ウインドサーファー尾川潤の第3回目のコラム

『逃げちゃダメだ』
 
 3回目のコラムになりますが、今回、僕がウインドサーフィンのレースをする上で学んだことで、皆さんにお伝えしたいことは、「負けるための言い訳をしないこと」です。
 突然ですが、皆さんは何か勝負事をする時に必ずやっているルーティーンや信じているジンクスのようなものはありますか?
 結論から言うと、僕はなるべく行動をルーティーン化したり物事のジンクスをつくったりしないようにすることで、結果を残してきました。
 人は皆、これをしたら上手くいくとか、こうなればきっといいことが起きるとか、自分に都合の良いように物事を捉えがちなんです。いつも決めているルーティーンの行動も、これをすれば勝負に勝てると自分に言い聞かせているだけだし、お気に入りの服を着れば勝てるといったジンクスも勝手に自分のために作り上げた「何の根拠もない」思い込みなんです。日々の練習での様子を思い出して、同じ行動をすれば本番でも緊張を和らげたり精神を落ち着かせたりすることで本来の実力を発揮できるといった点で、ルーティーンを取り入れることがあると思うんです。でも、本番で同じようにできない環境になってしまったらどうでしょうか。このルーティーンは何の効力も発揮しないまま、むしろ自信を失ってしまうことになるかもしれません。

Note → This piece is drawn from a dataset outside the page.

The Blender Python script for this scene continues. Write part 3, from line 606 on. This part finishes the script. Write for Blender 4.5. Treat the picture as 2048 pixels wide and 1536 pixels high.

 結局、ルーティーンもジンクスも「勝つための理由づけ」ではなく「負けるための言い訳」なんです。勝負事で、勝っても負けてもこれをしたからだ、と理由をつけて自分を納得させるだけで、練習してきたことや成果が一番大切なはずなのに、全く関係のないルーティーンといった行動やジンクスといった思考にフォーカスを当ててしまって、本質である勝ち負けの原因究明にはならないんです。だから、これらの行動や考え方は、僕からしたらすべて現実から背を向けた「逃げ」なんです。
 「逃げちゃダメ」なんです。
 雨が降っていることに背を向けちゃダメなんです。「雨女、雨男」「晴れ女、晴れ男」も誰かのせいにして、何かのせいにして、自分は悪くない、だから今日は上手くいかないんだ、と言い聞かせているだけなんです。
 物事に勝ったときには、しっかりそのときの状況を把握してどうして勝てたのかを振り返り、負けたときにはその原因を探求して苦手分野の克服を徹底して練習するように計画を立て直すことが大切なんです。僕はそうしてきました。行動をルーティーン化せずに、その場その時に合わせて柔軟に対応できるようにしてきたことで、こんなときはどうしたらよいか判断できるようになったし、変なジンクスを捨てることでそればかりに意識を集中してしまうというストレスも無くなりました。
 皆さんも何か物事を成功に導きたいのであれば、言い訳ばかり考えないで、物事の本質にしっかり向き合うことが大切です。根拠のないものは信じない。信じるものは目の前にある課題と現実であると自覚することが大切です。